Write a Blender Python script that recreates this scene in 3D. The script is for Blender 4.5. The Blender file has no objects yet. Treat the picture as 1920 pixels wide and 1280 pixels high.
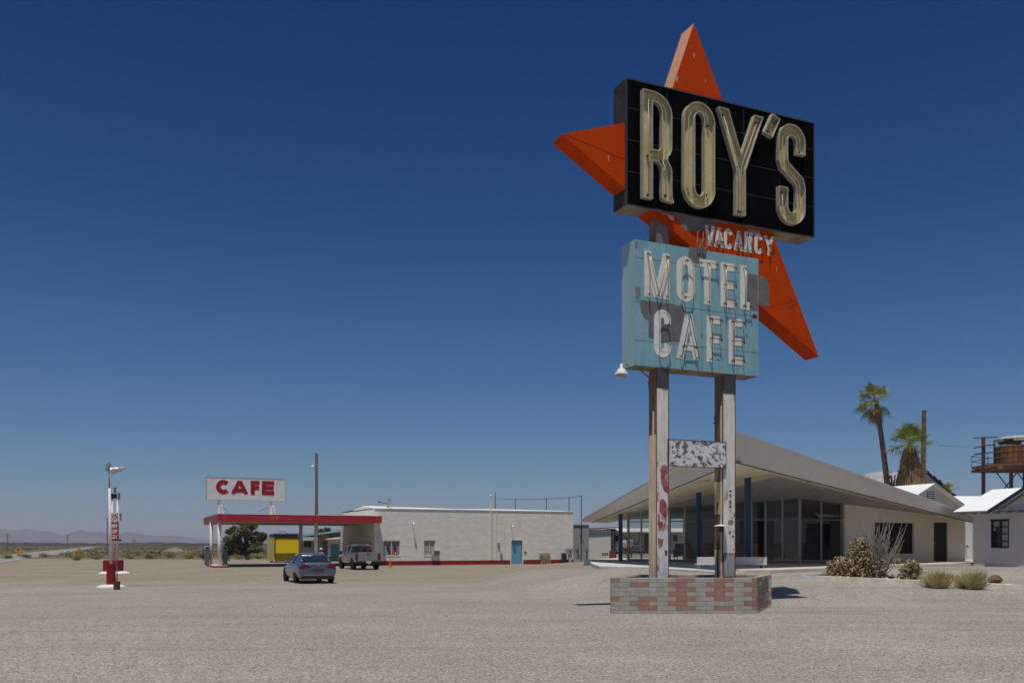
import bpy, bmesh, math, random
from mathutils import Vector, Matrix
from mathutils.geometry import tessellate_polygon
random.seed(7)
R = math.radians
sc = bpy.context.scene
# ------------------------------------------------------------------ camera, sky, sun
F, CX, HY, H = 1700.0, 960.0, 1021.0, 1.65        # focal length in photo pixels, centre, horizon row, eye height
cam = bpy.data.cameras.new('camera'); camo = bpy.data.objects.new('camera', cam)
sc.collection.objects.link(camo); sc.camera = camo
camo.location = (0, 0, H); camo.rotation_euler = (R(90), 0, 0)
cam.sensor_width = 36; cam.lens = 36 * F / 1920; cam.shift_y = (HY - 640) / 1920
cam.clip_start = 0.1; cam.clip_end = 40000
SUN = Vector((-.06, -.31, 1)).normalized()
w = bpy.data.worlds.new("World"); sc.world = w; w.use_nodes = True
nt = w.node_tree; bg = nt.nodes['Background']
sky = nt.nodes.new('ShaderNodeTexSky'); sky.sky_type = 'NISHITA'; sky.sun_disc = False
sky.sun_elevation = math.asin(SUN.z); sky.sun_rotation = math.atan2(SUN.x, SUN.y)
sky.altitude = 200; sky.air_density = 1.0; sky.dust_density = 0.3; sky.ozone_density = 3.0
gam = nt.nodes.new('ShaderNodeGamma'); gam.inputs[1].default_value = 1.0
hs = nt.nodes.new('ShaderNodeHueSaturation'); hs.inputs['Saturation'].default_value = 1.0; hs.inputs['Hue'].default_value = 0.5
nt.links.new(sky.outputs[0], gam.inputs[0]); nt.links.new(gam.outputs[0], hs.inputs['Color']); 
tcw = nt.nodes.new('ShaderNodeTexCoord'); sxw = nt.nodes.new('ShaderNodeSeparateXYZ'); nt.links.new(tcw.outputs['Generated'], sxw.inputs[0])
rw = nt.nodes.new('ShaderNodeValToRGB'); nt.links.new(sxw.outputs[2], rw.inputs[0]); ew = rw.color_ramp.elements
for _ in range(5): ew.new(.5)
for k_, (p_, c_) in enumerate(((0., (.50, .54, .72)), (.07, (.43, .57, .77)), (.185, (.27, .50, .74)), (.34, (.10, .35, .61)), (.52, (.03, .24, .56)), (.75, (.6, .7, .9)), (.95, (1, 1, 1)))): ew[k_].position = p_; ew[k_].color = (*c_, 1)
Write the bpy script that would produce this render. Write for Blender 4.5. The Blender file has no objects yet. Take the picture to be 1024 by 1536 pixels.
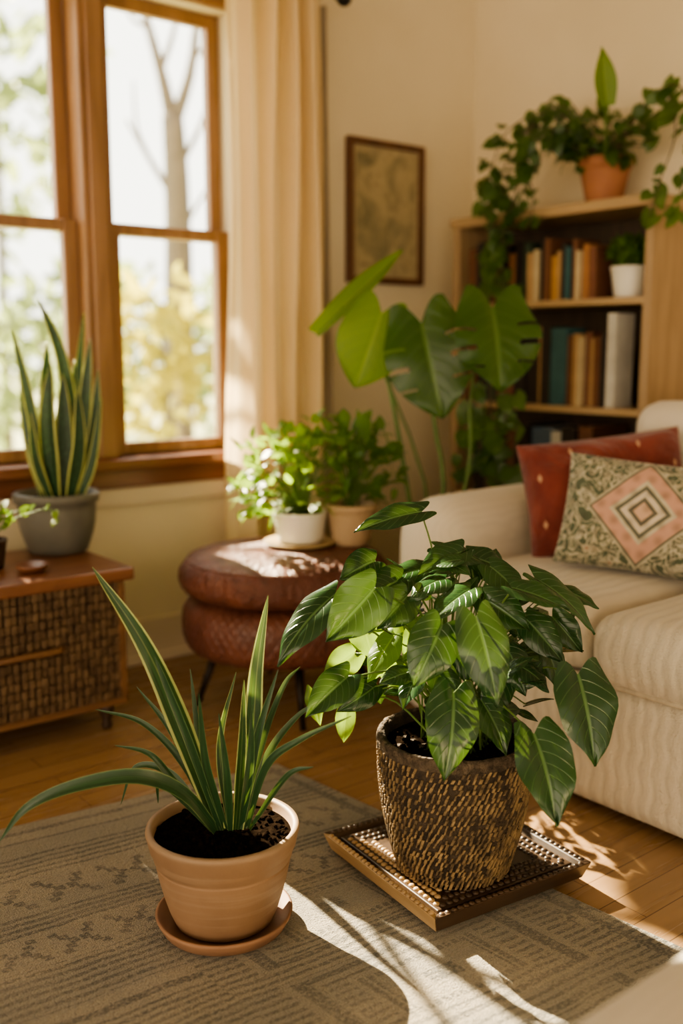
import bpy, bmesh, math, random
from mathutils import Vector, Matrix
random.seed(7)
S=bpy.context.scene; COL=S.collection; PI=math.pi
V=Vector
# ---------------------------------------------------------------- camera geometry
H=1.05; F=1531.0; P=math.atan(248/1531); A=math.radians(39)
FW=V((math.sin(A),math.cos(A),0)); RT=V((math.cos(A),-math.sin(A),0)); UP=V((0,0,1))
CAM=V((0,0,H))
def ray(px,py):
    u=(px-512)/F; v=(py-768)/F
    fw=math.cos(P)-v*math.sin(P)
    return RT*(u/fw)+FW-UP*((math.sin(P)+v*math.cos(P))/fw)
def at(px,py,d): return CAM+ray(px,py)*d
def onz(px,py,z):
    r=ray(px,py); return CAM+r*((z-H)/r.z)
def onx(px,py,x):
    r=ray(px,py); return CAM+r*(x/r.x)
def ony(px,py,y):
    r=ray(px,py); return CAM+r*(y/r.y)
cam=bpy.data.cameras.new('camera'); co=bpy.data.objects.new('camera',cam); COL.objects.link(co)
co.location=CAM; co.rotation_euler=(math.radians(90)-P,0,-A)
cam.sensor_fit='VERTICAL'; cam.sensor_height=36; cam.sensor_width=24; cam.lens=F/1536*36
cam.clip_start=.02; cam.dof.use_dof=True; cam.dof.focus_distance=1.88; cam.dof.aperture_fstop=1.4
S.camera=co
try:
    S.view_settings.view_transform='AgX'; S.view_settings.look='AgX - Medium High Contrast'
    S.view_settings.exposure=0.5
except Exception as e: print(e)

# ---------------------------------------------------------------- node helpers
class E:
    def __init__(s,nt,sk): s.nt=nt; s.s=sk
    def o(s,op,b=None,c=None):
        n=s.nt.n('ShaderNodeMath'); n.operation=op; s.nt.put(n.inputs[0],s)
        if b is not None: s.nt.put(n.inputs[1],b)
        if c is not None: s.nt.put(n.inputs[2],c)
        return E(s.nt,n.outputs[0])
    def __add__(s,b): return s.o('ADD',b)
    __radd__=__add__
    def __sub__(s,b): return s.o('SUBTRACT',b)
    def __rsub__(s,b): return (s*-1.0)+b
    def __mul__(s,b): return s.o('MULTIPLY',b)
    __rmul__=__mul__
    def __truediv__(s,b): return s.o('DIVIDE',b)
    def abs(s): return s.o('ABSOLUTE')
    def fr(s): return s.o('FRACT')
    def sin(s): return s.o('SINE')
    def lt(s,b): return s.o('LESS_THAN',b)
    def gt(s,b): return s.o('GREATER_THAN',b)
    def mx(s,b): return s.o('MAXIMUM',b)
    def mn(s,b): return s.o('MINIMUM',b)
    def bw(s,a,b): return s.gt(a)*s.lt(b)
    def ss(s,a,b,lo=0.,hi=1.):
        n=s.nt.n('ShaderNodeMapRange'); n.interpolation_type='SMOOTHSTEP'
        s.nt.put(n.inputs[0],s)
        for i,x in enumerate((a,b,lo,hi)): n.inputs[i+1].default_value=x
        return E(s.nt,n.outputs[0])
class NT:
    def __init__(s,name,world=False):
        if world: m=bpy.data.worlds.new(name)
        else: m=bpy.data.materials.new(name)
        m.use_nodes=True; s.m=m; s.t=m.node_tree; s.t.nodes.clear()
        s.out=s.n('ShaderNodeOutputWorld' if world else 'ShaderNodeOutputMaterial'); s._tc=None
    def n(s,ty): return s.t.nodes.new(ty)
    def put(s,sock,val):
        if isinstance(val,E): s.t.links.new(val.s,sock)
        elif isinstance(val,bpy.types.NodeSocket): s.t.links.new(val,sock)
        else:
            if isinstance(val,(tuple,list)) and len(val)==3 and sock.type=='RGBA': val=tuple(val)+(1,)
            sock.default_value=val
    def tc(s,k='Object'):
        if s._tc is None: s._tc=s.n('ShaderNodeTexCoord')
        return s._tc.outputs[k]
    def xyz(s,k='Object'):
        n=s.n('ShaderNodeSeparateXYZ'); s.put(n.inputs[0],s.tc(k))
        return [E(s,o) for o in n.outputs]
    def vec(s,k='Object',scale=(1,1,1),rot=(0,0,0)):
        n=s.n('ShaderNodeMapping'); s.put(n.inputs[0],s.tc(k)); n.inputs['Scale'].default_value=scale; n.inputs['Rotation'].default_value=rot
        return n.outputs[0]
    def noise(s,scale,detail=3,k='Object',st=(1,1,1),rough=.55,dist=0):
        n=s.n('ShaderNodeTexNoise'); s.put(n.inputs['Vector'],s.vec(k,st)); n.inputs['Scale'].default_value=scale
        n.inputs['Detail'].default_value=detail; n.inputs['Roughness'].default_value=rough; n.inputs['Distortion'].default_value=dist
        return E(s,n.outputs[0])
    def voro(s,scale,k='Object',st=(1,1,1),feat='F1',out='Distance'):
        n=s.n('ShaderNodeTexVoronoi'); n.feature=feat; s.put(n.inputs['Vector'],s.vec(k,st)); n.inputs['Scale'].default_value=scale
        return E(s,n.outputs[out])
    def mix(s,f,a,b):
        n=s.n('ShaderNodeMix'); n.data_type='RGBA'; s.put(n.inputs[0],f); s.put(n.inputs[6],a); s.put(n.inputs[7],b)
        return n.outputs[2]
    def bsdf(s,col,rough=.5,spec=.5,bump=None,bs=.3,bd=.01,sheen=0,coat=0,metal=0):
        n=s.n('ShaderNodeBsdfPrincipled'); s.put(n.inputs['Base Color'],col); s.put(n.inputs['Roughness'],rough)
        n.inputs['Specular IOR Level'].default_value=spec; n.inputs['Sheen Weight'].default_value=sheen
        n.inputs['Coat Weight'].default_value=coat; n.inputs['Metallic'].default_value=metal
        if bump is not None:
            b=s.n('ShaderNodeBump'); b.inputs['Strength'].default_value=bs; b.inputs['Distance'].default_value=bd
            s.put(b.inputs['Height'],bump); s.put(n.inputs['Normal'],b.outputs[0])
        return n.outputs[0]
    def mixs(s,f,a,b):
        n=s.n('ShaderNodeMixShader'); s.put(n.inputs[0],f); s.put(n.inputs[1],a); s.put(n.inputs[2],b); return n.outputs[0]
    def end(s,sh): s.put(s.out.inputs[0],sh); return s.m
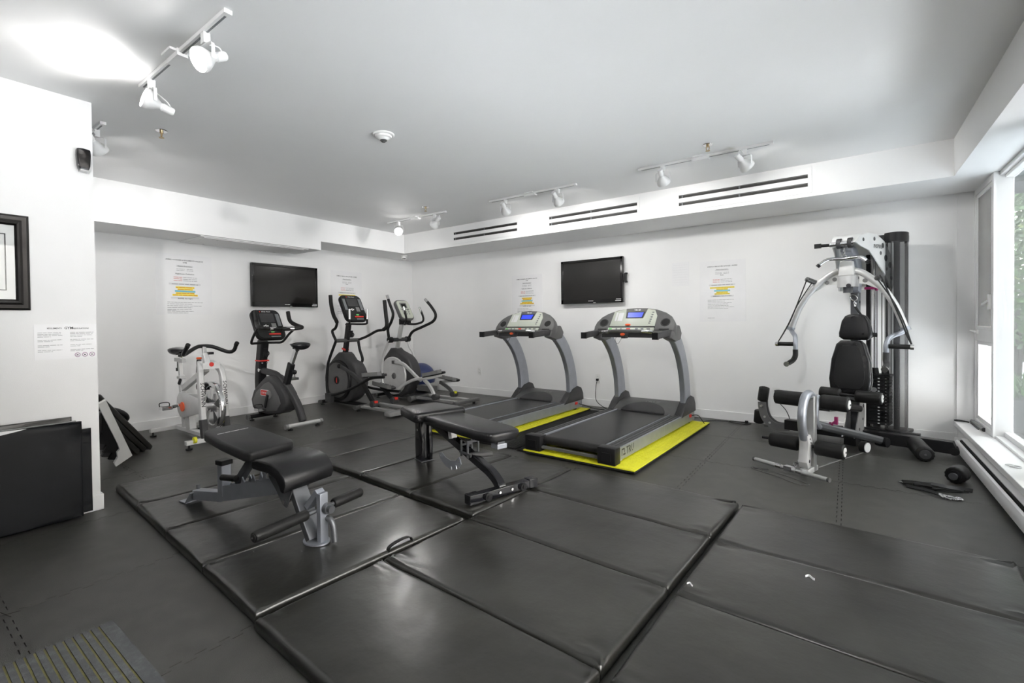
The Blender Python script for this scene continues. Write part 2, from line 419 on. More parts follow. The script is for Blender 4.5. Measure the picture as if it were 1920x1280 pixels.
def track(x0, x1, y, heads, label, box=None):
    t = thing('track_light', label, 'track light', ((x0 + x1) / 2, y, HC), 0, 'white track lights on the ceiling')
    L = (x1 - x0) / 2
    MB().bx(-L, L, -.018, .018, -.020, 0).build('track', 'white_metal', t, smooth=False, bev=.002)
    MB().bx(-L + .03, L - .03, -.0045, .0045, -.0215, -.019).build('track_slot', 'key_grey', t, smooth=False)
    b = (box if box is not None else (x0 + x1) / 2) - (x0 + x1) / 2
    MB().box((b, 0, -.018), (.14, .05, .036), .003).box((b, 0, -.006), (.11, .11, .012), .003).build('feed_box', 'white_metal', t)
    for hx, aim, on, pw, cone in heads: lamp_head(t, hx - (x0 + x1) / 2, aim, on, pw, cone=cone)
    return t
track(3.006, 4.107, -5.095, [(3.16, (-.03, -.95, .24), True, 60, 140), (3.868, (.10, -.85, -.52), True, 12, 110)], 'white ceiling track with two lit lamps nearest the camera', 3.53)
track(1.10, 2.217, -5.085, [(2.06, (-.45, .60, -.6), True, 80, 130), (1.4, (-.5, .65, -.6), True, 60, 130)], 'white ceiling track half hidden behind the left wall corner')
track(1.162, 2.256, -1.577, [(1.375, (.62, -.62, -.50), True, 60, 110), (2.066, (-.80, .15, -.5), True, 70, 120)], 'white ceiling track with one glaring lamp near the far corner')
track(2.976, 4.097, -1.60, [(3.199, (-.15, .80, -.58), True, 76, 125), (3.877, (.05, .80, -.58), True, 74, 125)], 'white ceiling track between the corner track and the longest one')
track(4.757, 5.856, -1.64, [(4.983, (.0, .80, -.58), True, 72, 125), (5.65, (.45, .68, -.58), True, 76, 125)], 'white ceiling track nearest the window with two spot lamps')
track(5.6, 6.7, -7.2, [(6.5, (-.80, .60, -.15), True, 680, 48), (5.85, (-.12, .95, -.26), True, 360, 75)], 'unseen white ceiling track added behind the viewpoint to light the back walls')  # extra lamps out of view, added to brighten both back walls
def sprinkler(x, y, lab):
    s = thing('sprinkler', lab, 'sprinkler', (x, y, HC), 0, 'ceiling sprinklers')
    MB().lathe([(.0, -.004), (.036, -.004), (.040, 0)], (0, 0, 0)).build('escutcheon', 'chrome', s)
    MB().cyl((0, 0, -.02), (0, 0, 0), .012, n=12).tube([(.012, 0, -.018), (.010, 0, -.04), (0, 0, -.05), (-.010, 0, -.04), (-.012, 0, -.018)], .003, 6).build('body', 'brass', s)
    MB().cyl((0, 0, -.053), (0, 0, -.050), .017, n=14).build('deflector', 'brass', s)
sprinkler(2.345, -4.773, 'brass ceiling sprinkler beside the nearest track light')
sprinkler(2.197, -1.882, 'brass ceiling sprinkler above the far corner track light')
sprinkler(5.421, -1.901, 'chrome rimmed ceiling sprinkler above the track nearest the window')
s = thing('smoke_detector', 'round white smoke detector in the middle of the ceiling', 'smoke detector', (3.542, -3.706, HC))
MB().lathe([(.0, -.012), (.074, -.012), (.082, -.006), (.082, 0)], (0, 0, 0), n=32).build('base', 'white_plastic', s)
MB().lathe([(.0, -.044), (.03, -.044), (.040, -.036), (.046, -.028), (.058, -.024), (.064, -.012)], (0, 0, 0), n=32).build('cover', 'white_plastic', s)
MB().lathe([(.0, -.060), (.012, -.060), (.017, -.054), (.017, -.050), (.026, -.048), (.026, -.044)], (0, 0, 0), n=20).build('sensor', 'graphite', s)
s = thing('security_camera', 'white dome security camera under the far ceiling corner', 'camera', (.50, -.665, HS))
MB().lathe([(.0, -.03), (.045, -.03), (.052, -.022), (.052, 0)], (0, 0, 0)).build('mount', 'white_plastic', s)
MB().sphere((0, 0, -.048), .042).build('eyeball', 'white_plastic', s)
d = V((.72, -.65, -.25)).normalized(); sd = V((.67, .74, 0))
for k in (-1, 1): MB().cyl(V((0, 0, -.055)) + d * .03 + sd * .013 * k, V((0, 0, -.055)) + d * .041 + sd * .013 * k, .009, n=12).build('lens', 'black_gloss', s)
def vent(x0, x1, lab):
    s = thing('air_vent', lab, 'air vent', ((x0 + x1) / 2, YB, 2.452), 0, 'slot vents in the ceiling box')
    L = (x1 - x0) / 2; e = .03
    MB().bx(-L - e, L + e, -.001, 0, -.115, .115).build('backing', 'slot_dark', s, smooth=False)
    mb = MB()
    for a, b in ((-.115, -.057), (-.022, .022), (.057, .115)): mb.bx(-L, L, -.008, 0, a, b)
    mb.bx(-L - e, -L, -.008, 0, -.115, .115).bx(L, L + e, -.008, 0, -.115, .115); mb.build('face_plate', 'wall', s, smooth=False)
    for a, b in ((-.057, -.022), (.022, .057)):
        MB().bx(0, .012, -.006, -.001, a, b).bx(-L + .03, -L + .04, -.006, -.001, a, b).build('divider', 'key_grey', s, smooth=False)
        MB().bx(-L, L, -.004, -.001, b - .009, b).build('slot_vane', 'graphite', s, smooth=False)
vent(1.692, 2.817, 'two slot air vent above the far corner')
vent(3.305, 4.439, 'two slot air vent above the wall television')
vent(4.89, 6.036, 'two slot air vent nearest the window')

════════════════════

■ Job ■
Find every line in the records that contains the word "from"; copy those lines.

■ The completed task ■
from mathutils import Vector, Matrix
from mathutils.geometry import tessellate_polygon
from mathutils import Vector, Matrix
The Blender Python script for this scene continues. Write part 2, from line 419 on. More parts follow. The script is for Blender 4.5. Measure the picture as if it were 1920x1280 pixels.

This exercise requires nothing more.